Esattamente 110 anni fa Giuseppe Dossetti fu battezzato nella solennità della Annunciazione del Signore dell’anno 1913, il 25 marzo. Cosi volle che fosse scritto sulla sua lapide tombale, a Monteveglio, a cui venne aggiunto il dies natalis: «chiamato al giudizio di Dio la domenica Gaudete 15 dicembre 1996».
Per una curiosa e, pensiamo, casuale circostanza proprio l’altro giorno il presidente della Repubblica Mattarella, nel nobile intento di stimolare tutti: istituzioni e cittadini a rimboccarsi le maniche ed agire per il bene comune, avendo di mira gli impegni del PNRR, pensati soprattutto a vantaggio nelle nuove generazioni, ha utilizzato una frase famosa: «mettersi alla stanga», che fu al centro di un duello, non solo oratorio, tra Dossetti e De Gasperi, risalente ai primi anni del dopoguerra.
Dopo la grandissima vittoria elettorale della Dc il 18 aprile 1948, inattesa nelle sue proporzioni e pertanto molto impegnativa circa l’indirizzo politico ed economico da dare al Paese, il governo De Gasperi mirava a consolidare la propria posizione e si dimostrava sensibile alle istanze e alle richieste dell’ala liberale e conservatrice dello schieramento politico, di cui si facevano esponenti Einaudi e Pella (e il conte Sforza in politica estera), mentre veniva rimandato il «terzo tempo sociale», che la corrente dossettiana reclamava a gran voce sulle colonne di «Cronache sociali».
Passato un anno, si tenne a Venezia il Congresso nazionale del partito e, da tutti sollecitato, intervenne anche Dossetti, il quale, dopo aver riconosciuto la positività dei risultati fin li’ ottenuti dal Governo, chiese che fosse compresa «l’ansia di coloro che desiderano esser il pungolo per quello che c’è ancora da fare». De Gasperi ribatté, in modo puntuale, riconoscendo a sua volta che ogni Governo ha bisogno di uno stimolo, ma che la parola pungolo non gli piaceva perché gli ricordava i buoi. E, in modo polemico, proseguiva così: «io posso anche accettare il pungolo, ma alla condizione che quelli che stanno pungolando scendano dal carro e si mettano alla stanga». In altre parole: anche a loro spettava il dovere di trainare il carro.

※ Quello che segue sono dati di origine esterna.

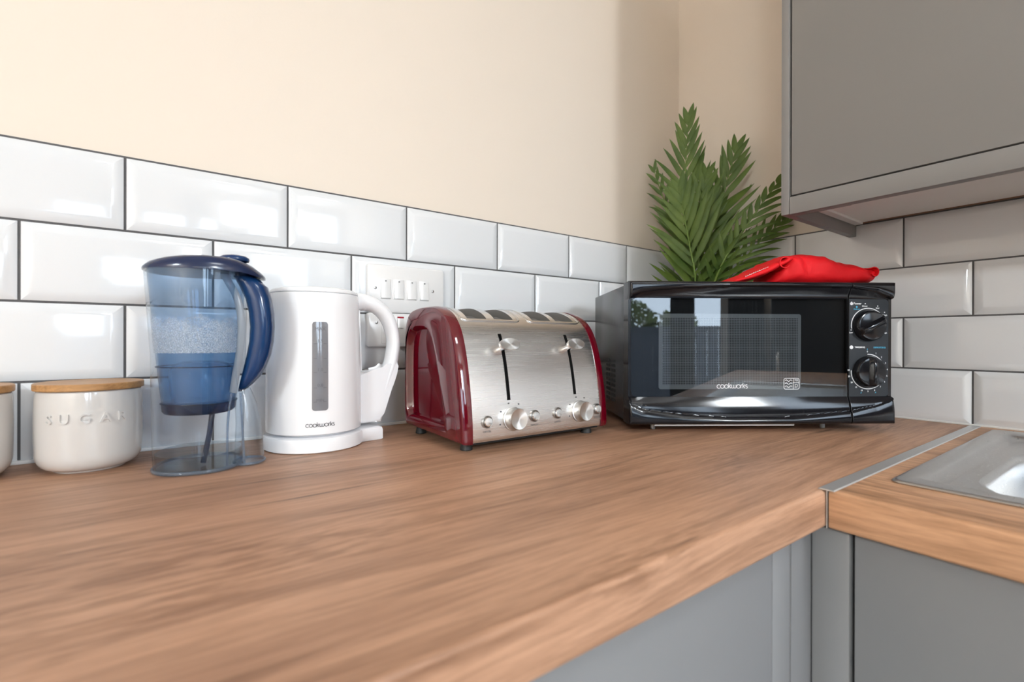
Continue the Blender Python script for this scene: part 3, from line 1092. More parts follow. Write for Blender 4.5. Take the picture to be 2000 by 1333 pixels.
gauge_rows(mb, 0.0100, 0.0580, 0.1790, 0.0035, 0.0009)
mb.build('water_gauge', gauge_m, kt, smooth=60)
mb = MB()
gauge_rows(mb, 0.0112, 0.0566, 0.1804, 0.0045, 0.0004)
mb.build('gauge_surround', white_plastic, kt, smooth=60)
mb = MB()
for z in (0.0700, 0.0890, 0.1100, 0.1290, 0.1490):
    for s in (-1, 1):
        stroke(mb, [(s * 0.0080, z), (s * 0.0040, z)], 0.0007, lambda u, v, d: on_kettle(u, v, 0.0012))
for z, w in ((0.0925, '0.8'), (0.1135, '1.0'), (0.1525, '1.5')):
    add_text(mb, w, 0.0060, lambda u, v, d, z=z: on_kettle(u, z + v, 0.0012))
add_text(mb, 'MAX', 0.0065, lambda u, v, d: on_kettle(u, 0.1690 + v, 0.0012))
add_text(mb, 'MIN', 0.0055, lambda u, v, d: on_kettle(u, 0.0720 + v, 0.0012))
mb.build('gauge_markings', grey_print, kt, smooth=0)
mb = MB()
round_word(mb, 0.0360, lambda u, v, d: on_kettle(u + 0.0005, 0.0382 + v, 0.0004))
mb.build('maker_lettering', grey_print, kt, smooth=0)

# ------------------------------------------------------------------ water filter jug
JX, JY = -1.1580, -0.1370
JR = R(-16)
jg = thing('water_filter_jug', 'clear water filter jug with navy lid and handle beside the sugar jar', 'jug', (JX, JY, 0), JR)


def jring(z, ins=0.0, n=64, a0=0.0, a1=2 * PI):
    """body cross-section at height z; superellipse, wider toward the top, beaked on the pouring side"""
    rl = interp([(0, 0.0470), (0.014, 0.0478), (0.139, 0.0500), (0.237, 0.0570)], z) - ins
    rr = interp([(0, 0.0430), (0.139, 0.0460), (0.237, 0.0480)], z) - ins
    ry = interp([(0, 0.0490), (0.139, 0.0505), (0.237, 0.0520)], z) - ins
    out = []
    closed = abs(a1 - a0 - 2 * PI) < 1e-6
    for k in range(n if closed else n + 1):
        t = a0 + (a1 - a0) * k / n
        c, s = math.cos(t), math.sin(t)
        q = 2 / 2.35
        rx = rr if c > 0 else rl
        out.append((rx * math.copysign(abs(c) ** q, c), ry * math.copysign(abs(s) ** q, s), z))
    return out


mb = MB()
mb.loops([jring(z) for z in (0.002, 0.006, 0.014, 0.04, 0.07, 0.10, 0.139, 0.17, 0.20, 0.237)], True, True, False)
mb.build('jug_shell', clear_shell, jg, smooth=60)
mb = MB()
r0 = jring(0.0030, -0.0006)
mb.tube(r0 + [r0[0]], (0.0017, 0.0022), 8, False)
mb.build('base_rim', clear_edge, jg, smooth=60)
mb = MB()
r0 = jring(0.2360, 0.0)
mb.tube(r0 + [r0[0]], 0.0011, 8, False)
mb.build('top_rim', clear_edge, jg, smooth=60)
mb = MB()
mb.loops([jring(z, 0.0022) for z in (0.0035, 0.012, 0.0205)], True, True, True)
mb.build('water', water_low, jg, smooth=60)
# foot column behind the body, under the handle
mb = MB()
ls = []
for z, cx, rx, ry in ((0.002, 0.0520, 0.0165, 0.0200), (0.02, 0.0520, 0.0160, 0.0190), (0.05, 0.0510, 0.0140, 0.0170), (0.075, 0.0480, 0.0120, 0.0150), (0.094, 0.0440, 0.0090, 0.0120)):
    ls.append([(cx + rx * math.cos(2 * PI * k / 28), ry * math.sin(2 * PI * k / 28) - 0.004, z) for k in range(28)])
mb.loops(ls, True, True, True)
col = mb.build('foot_column', clear_shell, jg, smooth=60)
mb = MB()
l0 = [(0.0520 + 0.0170 * math.cos(2 * PI * k / 28), 0.0205 * math.sin(2 * PI * k / 28) - 0.004, 0.003) for k in range(29)]
mb.tube(l0, 0.0016, 8, False)
for q, (ya, yb) in enumerate(((-0.0230, -0.0225), (-0.0170, -0.0190))):
    mb.tube(catmull([(0.0365 + 0.009 * q, yb - 0.004, 0.090), (0.0335 + 0.014 * q, ya - 0.008, 0.055), (0.0330 + 0.017 * q, ya - 0.008, 0.004)], 5), 0.0013, 8)
mb.build('column_edges', clear_edge, col, smooth=60)
# funnel insert
FI = 0.0030
mb = MB()
zs = (0.0785, 0.085, 0.10, 0.12, 0.1386, 0.16, 0.19, 0.215, 0.235)


def fins(z):
    return FI + interp([(0.066, 0.0075), (0.10, 0.0045), (0.139, 0.0015), (0.237, 0.0)], z)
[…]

Tuttavia, De Gasperi e il gruppo dirigente che lo attorniava, non poterono o non vollero dar seguito a questa offerta di collaborazione perché la nuova segreteria uscita dal Congresso comprendeva solo uomini della tendenza vincitrice, con Taviani segretario politico.
Soltanto dieci mesi dopo, nell’aprile 1950 quando l’azione del Governo dava segni di affanno ed erano apparsi su «Cronache sociali» vari articoli assai critici nei confronti della politica governativa, fra i quali l’ampio saggio di La Pira sulle «attese della povera gente», De Gasperi accolse l’idea di mettere alla stanga Dossetti e i suoi, con il capocorrente nominato vicesegretario politico di Gonella e collocato al coordinamento dei gruppi parlamentari. Questa era una posizione strategica che diede ottimi frutti. Nel breve giro di un anno furono approvate la riforma agraria generale, quella stralcio sulla Sila e la Cassa del Mezzogiorno. La stagione riformatrice durò poco, ma fu luminosa e con effetti di lungo periodo. Dossetti e i suoi restarono alla stanga, a tirare il carro delle riforme, fino all’estate del 1951. A luglio, quella breve stagione si concluse.
Forse vale la pena di esplicitare, per quanto ci è lecito fare, la metafora di Mattarella, richiamando un argomento saliente del dibattito degli anni 1949-‘50. Se la nostra meta resta quella del raggiungimento della democrazia sostanziale – un progetto che Dossetti non ha mai rinunciato a rilanciare continuativamente – allora tre erano, e permangono, le direttive di marcia: sviluppo concreto e sostanziale di alcuni principi posti nella Costituzione (a cominciare dalla spinta propulsiva dell’uguaglianza di cui all’art.3); coordinamento delle riforme sociali; profonda ristrutturazione della compagine statale e della pubblica amministrazione.
Sono temi e problemi che abbiamo di fronte anche oggi, che la sapienza del Presidente ci ripresenta come doveri ineludibili. Se sappiamo ascoltare.